Like most Americans I am worried about what might be awaiting us when the reality teevee administration takes over our government. Even the Republicans know it is going to be a train wreck, they just don’t care, as long as they get a tax cut and a chance to destroy the social safety net.

But some time around the new year I realized the absolute worst-case scenario might play out a few months from now if when the reality teevee preznit gets chased out of office for corruption. (Or quits in a fit of pique because someone said something mean about him on Twitter.) That would make Mike Pence preznit. Mike Pence the evangelical asshole. We could end up living in a country where atheism is illegal. (I know it sounds far-fetched, but nobody thought we would elect a narcissistic, reality teevee con man preznit a few months ago either.)

Anyway, I thought it might be prudent to start scouting around for a country to seek refugee status in if worse comes to worst. The first candidate I thought of is a certain Emerald Isle in the north Atlantic that I have always heard good things about. Last week I set out to see if it might be a good fit.

So as not to draw attention to myself, I parachuted into the ocean a few miles west of the island and swam ashore.

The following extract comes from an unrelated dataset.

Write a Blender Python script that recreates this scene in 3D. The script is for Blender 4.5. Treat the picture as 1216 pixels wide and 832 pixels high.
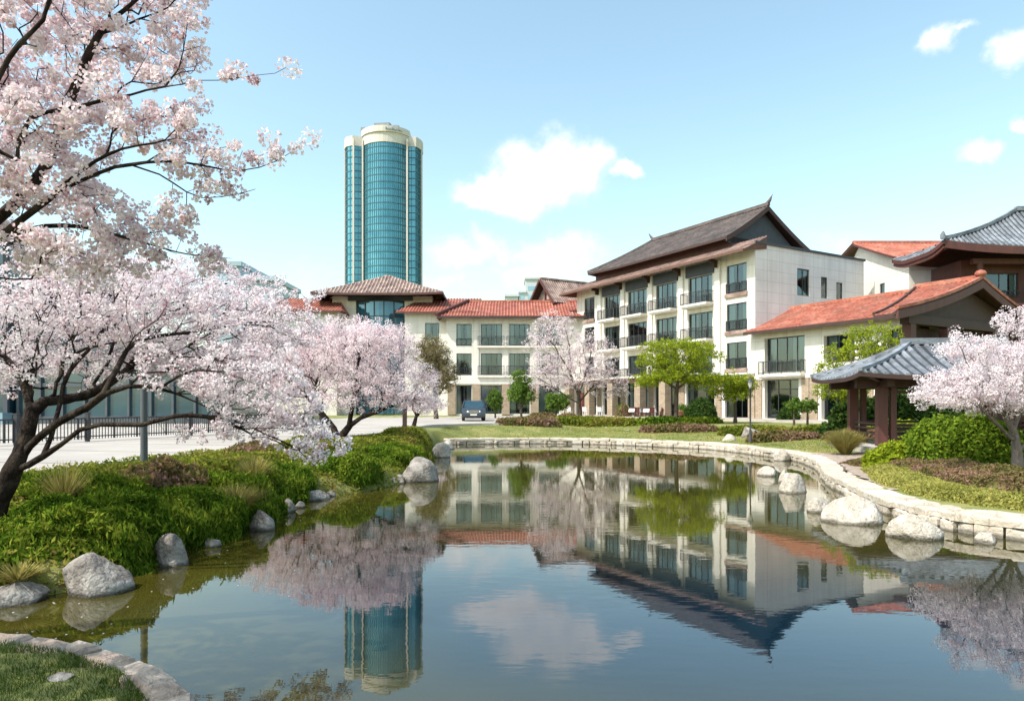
import bpy, bmesh, math, random
import numpy as np
from mathutils import Vector, Matrix
random.seed(7); RNG = np.random.default_rng(7)
R = math.radians
for _o in list(bpy.data.objects): bpy.data.objects.remove(_o)
scn = bpy.context.scene; COL = scn.collection

# ------------------------------------------------------------------ camera
F = 811.0; HOR = 480.0; H = 2.2
cam = bpy.data.cameras.new("camera"); camo = bpy.data.objects.new("camera", cam); COL.objects.link(camo)
camo.location = (0, 0, H); camo.rotation_euler = (R(90), 0, 0)
cam.sensor_width = 36; cam.lens = 36 * F / 1216; cam.shift_y = 64 / 1216
cam.clip_start = 0.1; cam.clip_end = 6000
scn.camera = camo
# ------------------------------------------------------------------ light and exposure
SUNV = Vector((-0.53, -0.34, 0.78)).normalized()
scn.view_settings.view_transform = 'Standard'; scn.view_settings.look = 'None'
scn.view_settings.gamma = 1; scn.view_settings.use_curve_mapping = False
scn.view_settings.exposure = 0.62
w = bpy.data.worlds.new("World"); scn.world = w; w.use_nodes = True
nt = w.node_tree; nt.nodes.clear()
def N(t, **k):
    n = nt.nodes.new(t)
    for a, b in k.items(): setattr(n, a, b)
    return n
def L(a, b): nt.links.new(a, b)
def mth(op, a, b=None, c=None, clamp=False):
    n = N('ShaderNodeMath', operation=op); n.use_clamp = clamp
    for i, v in enumerate((a, b, c)):
        if v is None: continue
        if isinstance(v, (int, float)): n.inputs[i].default_value = v
        else: L(v, n.inputs[i])
    return n.outputs[0]
sky = N('ShaderNodeTexSky'); sky.sky_type = 'NISHITA'; sky.sun_disc = False
el = math.asin(SUNV.z); sky.sun_elevation = el
sky.sun_rotation = math.atan2(SUNV.x, SUNV.y) % (2 * math.pi)
sky.altitude = 0; sky.air_density = 1.15; sky.dust_density = 1.6; sky.ozone_density = 1.6
tc = N('ShaderNodeTexCoord'); sep = N('ShaderNodeSeparateXYZ'); L(tc.outputs['Generated'], sep.inputs[0])
yy = mth('MAXIMUM', sep.outputs[1], 0.02)
ga = mth('DIVIDE', sep.outputs[0], yy); gb = mth('DIVIDE', sep.outputs[2], yy)
wn = N('ShaderNodeTexNoise'); wn.inputs['Scale'].default_value = 11; wn.inputs['Detail'].default_value = 9; wn.inputs['Roughness'].default_value = 0.6; L(tc.outputs['Generated'], wn.inputs['Vector'])
ws = N('ShaderNodeSeparateColor'); L(wn.outputs[1], ws.inputs[0])
ga = mth('ADD', ga, mth('MULTIPLY', mth('SUBTRACT', ws.outputs[0], .5), .13)); gb = mth('ADD', gb, mth('MULTIPLY', mth('SUBTRACT', ws.outputs[1], .5), .10))
nz = N('ShaderNodeTexNoise'); nz.inputs['Scale'].default_value = 13; nz.inputs['Detail'].default_value = 10; nz.inputs['Roughness'].default_value = 0.62
L(tc.outputs['Generated'], nz.inputs['Vector'])
nz2 = N('ShaderNodeTexNoise'); nz2.inputs['Scale'].default_value = 30; nz2.inputs['Detail'].default_value = 5
L(tc.outputs['Generated'], nz2.inputs['Vector'])
acc = None
CLOUDS = [(612, 232, 68, 26, 0, 1), (655, 205, 62, 44, 0, 1.05), (690, 195, 30, 30, 0, .8), (740, 201, 24, 13, 0, .75), (575, 238, 24, 12, 0, .5),
          (560, 300, 95, 26, 0, .62), (660, 305, 80, 32, 0, .5), (600, 330, 150, 26, 0, .42), (1112, 52, 36, 20, .45, .95), (1142, 33, 30, 9, .35, .7),
          (1206, 60, 32, 24, .4, 1.0), (1162, 174, 34, 15, 0, .72), (1212, 142, 18, 12, 0, .8), (1000, 285, 60, 20, 0, .38), (300, 330, 120, 30, 0, .3),
          (1330, 90, 60, 30, 0, .9), (-60, 120, 100, 40, 0, .7), (640, -190, 120, 40, .1, .55), (500, -260, 100, 30, 0, .5)]
for (px, py, rx, ry, th, amp) in CLOUDS:
    ca, cb = (px - 608) / F, (HOR - py) / F
    da = mth('SUBTRACT', ga, ca); db = mth('SUBTRACT', gb, cb)
    c_, s_ = math.cos(th), math.sin(th)
    p = mth('ADD', mth('MULTIPLY', da, c_ * F / rx), mth('MULTIPLY', db, s_ * F / rx))
    q = mth('ADD', mth('MULTIPLY', da, -s_ * F / ry), mth('MULTIPLY', db, c_ * F / ry))
    d2 = mth('ADD', mth('MULTIPLY', p, p), mth('MULTIPLY', q, q))
    g = mth('MULTIPLY', mth('POWER', 2.718, mth('MULTIPLY', d2, -0.9)), amp)
    acc = g if acc is None else mth('MAXIMUM', acc, g)
nsum = mth('ADD', mth('MULTIPLY', mth('SUBTRACT', nz.outputs[0], 0.5), 1.35), mth('MULTIPLY', mth('SUBTRACT', nz2.outputs[0], 0.5), 0.5))
cm = mth('ADD', acc, mth('MULTIPLY', nsum, mth('ADD', mth('MULTIPLY', acc, 1.35), 0.10)))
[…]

This turned out to be a more difficult task than I first imagined, as I found my way blocked by the Cliffs of Moher. Here are a couple of photos I later took from the landward side.

As you can see, the cliffs are pretty much impassable without climbing gear, and since I had left mine in my other wet suit, I was forced to swim a few miles northward where I was finally able to make landfall. But the “land” I first set foot upon had a truly bizarre and eerie look. Check it.

I still don’t know what to think of that, but as I made my way inland the landscape transitioned to verdant peat bogs, with fat sheep and cattle tromping about in the mud. I continued eastward to the other side of the island, and took lodging in a city called Dublin. The hotel was very dated, but pretty well maintained, and not offensive to look upon.

I spent a few days sightseeing and getting a feel for the place, enjoying the moderate climate, eating massive chunks of fried cod and drinking a refreshing local beverage known as “Guinness.” All in all, I found it to be a very pleasant country. The natives are friendly, and they speak a language that sounds a great deal like English, if you listen very carefully. The biggest problem I ran into was the local currency — something called “your ohs” — doesn’t fit properly in an American wallet.